_OBJECTIVE:_ Leave out any picture and return the remaining listing below exactly as given.

_DATASET EXTRACT:_
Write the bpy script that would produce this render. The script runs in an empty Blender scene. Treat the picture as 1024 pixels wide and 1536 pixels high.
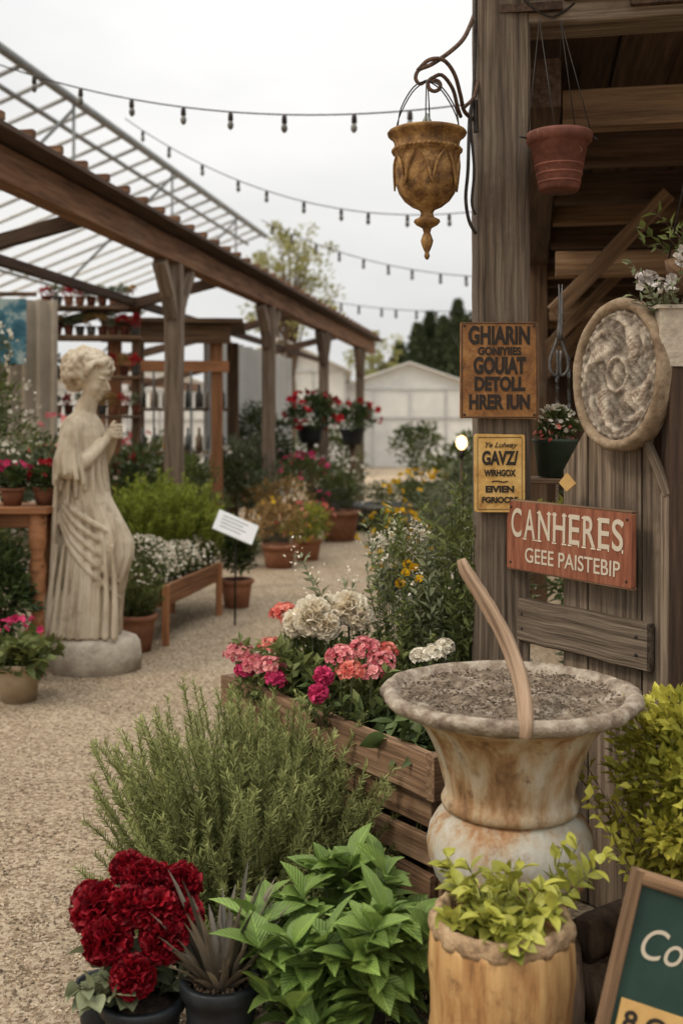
import bpy, math, random
import numpy as np
from mathutils import Vector, Matrix
rng=np.random.default_rng(11); random.seed(11)
S=bpy.context.scene
# ------------------------------------------------------------------ helpers
def nrm(a):
    a=np.asarray(a,float); return a/np.maximum(np.linalg.norm(a,axis=-1,keepdims=True),1e-9)
class MB:
    def __init__(s): s.V=[];s.G=[];s.R=[];s.L=[];s.T=[];s.M=[];s.S=[];s.n=0;s.mats=[]
    def add(s,v,f,mat,g=None,r=None,smooth=False):
        v=np.asarray(v,float).reshape(-1,3)
        names=[m.name for m in s.mats]
        if mat.name not in names: s.mats.append(mat); mi=len(s.mats)-1
        else: mi=names.index(mat.name)
        if r is None: r=random.random()
        r=np.full(len(v),r) if np.isscalar(r) else r
        s.V.append(v); s.G.append(v if g is None else np.asarray(g,float)); s.R.append(r)
        if isinstance(f,np.ndarray):
            s.L.append((f+s.n).ravel()); T=np.full(len(f),f.shape[1])
        else:
            s.L.append(np.concatenate([np.asarray(x) for x in f])+s.n); T=np.array([len(x) for x in f])
        s.T.append(T); s.M.append(np.full(len(T),mi)); s.S.append(np.full(len(T),smooth)); s.n+=len(v)
    def build(s,name,parent=None,keep=False):
        V=np.concatenate(s.V); o=np.zeros(3)
        if not keep: o=np.array([V[:,0].mean(),V[:,1].mean(),V[:,2].min()])
        me=bpy.data.meshes.new(name); L=np.concatenate(s.L); T=np.concatenate(s.T)
        me.vertices.add(len(V)); me.vertices.foreach_set('co',(V-o).astype(np.float32).ravel())
        me.loops.add(len(L)); me.loops.foreach_set('vertex_index',L.astype(np.int32))
        me.polygons.add(len(T)); st=np.concatenate([[0],np.cumsum(T)[:-1]]); me.polygons.foreach_set('loop_start',st.astype(np.int32))
        for m in s.mats: me.materials.append(m)
        me.polygons.foreach_set('material_index',np.concatenate(s.M).astype(np.int32))
        me.update(calc_edges=True)
        me.polygons.foreach_set('use_smooth',np.concatenate(s.S).astype(bool))
        a=me.attributes.new('gc','FLOAT_VECTOR','POINT'); a.data.foreach_set('vector',np.concatenate(s.G).astype(np.float32).ravel())
        a=me.attributes.new('rnd','FLOAT','POINT'); a.data.foreach_set('value',np.concatenate(s.R).astype(np.float32))
        ob=bpy.data.objects.new(name,me); ob.location=o; S.collection.objects.link(ob)
        if parent: ob.parent=parent
        return ob
def empty(name,loc=(0,0,0),rz=0,parent=None):
    e=bpy.data.objects.new(name,None); e.location=loc; e.rotation_euler=(0,0,rz); e.empty_display_size=.1
    S.collection.objects.link(e)
    if parent: e.parent=parent
    return e
def catmull(P,n=6):
    P=np.asarray(P,float); Q=np.vstack([2*P[0]-P[1],P,2*P[-1]-P[-2]]); out=[]
    for i in range(1,len(Q)-2):
        for k in range(n):
            t=k/n; a,b,c,d=Q[i-1],Q[i],Q[i+1],Q[i+2]
            out.append(.5*((2*b)+(c-a)*t+(2*a-5*b+4*c-d)*t*t+(3*b-a-3*c+d)*t**3))
    out.append(P[-1]); return np.array(out)
def tube(b,P,R,mat,seg=8,smooth=True,sm=0,r=None,jit=0):
    P=np.asarray(P,float)
    R=np.full(len(P),R) if np.isscalar(R) else np.asarray(R,float)
    if sm:
        C=catmull(P,sm); R=np.interp(np.linspace(0,1,len(C)),np.linspace(0,1,len(R)),R); P=C
    T=nrm(np.gradient(P,axis=0)); up=np.array([0,0,1.]) if abs(T[0,2])<.9 else np.array([1.,0,0])
    X=nrm(np.cross(T[0],up)); V=[];G=[];l=0
    o=rng.random()*10
    for i in range(len(P)):
        X=nrm(X-T[i]*np.dot(X,T[i])); Y=np.cross(T[i],X)
        if i: l+=np.linalg.norm(P[i]-P[i-1])
        for k in range(seg):
            a=2*math.pi*k/seg; rr=R[i]*(1+jit*(rng.random()-.5))
            V.append(P[i]+(X*math.cos(a)+Y*math.sin(a))*rr); G.append((l+o,math.cos(a)*R[i],math.sin(a)*R[i]))
    F=[]
    for i in range(len(P)-1):
        for k in range(seg):
            F.append((i*seg+k,i*seg+(k+1)%seg,(i+1)*seg+(k+1)%seg,(i+1)*seg+k))
    F.append(tuple(range(seg))[::-1]); F.append(tuple((len(P)-1)*seg+k for k in range(seg)))
    b.add(V,F,mat,G,r,smooth)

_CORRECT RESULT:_
Write the bpy script that would produce this render. The script runs in an empty Blender scene. Treat the picture as 1024 pixels wide and 1536 pixels high.
import bpy, math, random
import numpy as np
from mathutils import Vector, Matrix
rng=np.random.default_rng(11); random.seed(11)
S=bpy.context.scene
# ------------------------------------------------------------------ helpers
def nrm(a):
    a=np.asarray(a,float); return a/np.maximum(np.linalg.norm(a,axis=-1,keepdims=True),1e-9)
class MB:
    def __init__(s): s.V=[];s.G=[];s.R=[];s.L=[];s.T=[];s.M=[];s.S=[];s.n=0;s.mats=[]
    def add(s,v,f,mat,g=None,r=None,smooth=False):
        v=np.asarray(v,float).reshape(-1,3)
        names=[m.name for m in s.mats]
        if mat.name not in names: s.mats.append(mat); mi=len(s.mats)-1
        else: mi=names.index(mat.name)
        if r is None: r=random.random()
        r=np.full(len(v),r) if np.isscalar(r) else r
        s.V.append(v); s.G.append(v if g is None else np.asarray(g,float)); s.R.append(r)
        if isinstance(f,np.ndarray):
            s.L.append((f+s.n).ravel()); T=np.full(len(f),f.shape[1])
        else:
            s.L.append(np.concatenate([np.asarray(x) for x in f])+s.n); T=np.array([len(x) for x in f])
        s.T.append(T); s.M.append(np.full(len(T),mi)); s.S.append(np.full(len(T),smooth)); s.n+=len(v)
    def build(s,name,parent=None,keep=False):
        V=np.concatenate(s.V); o=np.zeros(3)
        if not keep: o=np.array([V[:,0].mean(),V[:,1].mean(),V[:,2].min()])
        me=bpy.data.meshes.new(name); L=np.concatenate(s.L); T=np.concatenate(s.T)
        me.vertices.add(len(V)); me.vertices.foreach_set('co',(V-o).astype(np.float32).ravel())
        me.loops.add(len(L)); me.loops.foreach_set('vertex_index',L.astype(np.int32))
        me.polygons.add(len(T)); st=np.concatenate([[0],np.cumsum(T)[:-1]]); me.polygons.foreach_set('loop_start',st.astype(np.int32))
        for m in s.mats: me.materials.append(m)
        me.polygons.foreach_set('material_index',np.concatenate(s.M).astype(np.int32))
        me.update(calc_edges=True)
        me.polygons.foreach_set('use_smooth',np.concatenate(s.S).astype(bool))
        a=me.attributes.new('gc','FLOAT_VECTOR','POINT'); a.data.foreach_set('vector',np.concatenate(s.G).astype(np.float32).ravel())
        a=me.attributes.new('rnd','FLOAT','POINT'); a.data.foreach_set('value',np.concatenate(s.R).astype(np.float32))
        ob=bpy.data.objects.new(name,me); ob.location=o; S.collection.objects.link(ob)
        if parent: ob.parent=parent
        return ob
def empty(name,loc=(0,0,0),rz=0,parent=None):
    e=bpy.data.objects.new(name,None); e.location=loc; e.rotation_euler=(0,0,rz); e.empty_display_size=.1
    S.collection.objects.link(e)
    if parent: e.parent=parent
    return e
def catmull(P,n=6):
    P=np.asarray(P,float); Q=np.vstack([2*P[0]-P[1],P,2*P[-1]-P[-2]]); out=[]
    for i in range(1,len(Q)-2):
        for k in range(n):
            t=k/n; a,b,c,d=Q[i-1],Q[i],Q[i+1],Q[i+2]
            out.append(.5*((2*b)+(c-a)*t+(2*a-5*b+4*c-d)*t*t+(3*b-a-3*c+d)*t**3))
    out.append(P[-1]); return np.array(out)
def tube(b,P,R,mat,seg=8,smooth=True,sm=0,r=None,jit=0):
    P=np.asarray(P,float)
    R=np.full(len(P),R) if np.isscalar(R) else np.asarray(R,float)
    if sm:
        C=catmull(P,sm); R=np.interp(np.linspace(0,1,len(C)),np.linspace(0,1,len(R)),R); P=C
    T=nrm(np.gradient(P,axis=0)); up=np.array([0,0,1.]) if abs(T[0,2])<.9 else np.array([1.,0,0])
    X=nrm(np.cross(T[0],up)); V=[];G=[];l=0
    o=rng.random()*10
    for i in range(len(P)):
        X=nrm(X-T[i]*np.dot(X,T[i])); Y=np.cross(T[i],X)
        if i: l+=np.linalg.norm(P[i]-P[i-1])
        for k in range(seg):
            a=2*math.pi*k/seg; rr=R[i]*(1+jit*(rng.random()-.5))
            V.append(P[i]+(X*math.cos(a)+Y*math.sin(a))*rr); G.append((l+o,math.cos(a)*R[i],math.sin(a)*R[i]))
    F=[]
    for i in range(len(P)-1):
        for k in range(seg):
            F.append((i*seg+k,i*seg+(k+1)%seg,(i+1)*seg+(k+1)%seg,(i+1)*seg+k))
    F.append(tuple(range(seg))[::-1]); F.append(tuple((len(P)-1)*seg+k for k in range(seg)))
    b.add(V,F,mat,G,r,smooth)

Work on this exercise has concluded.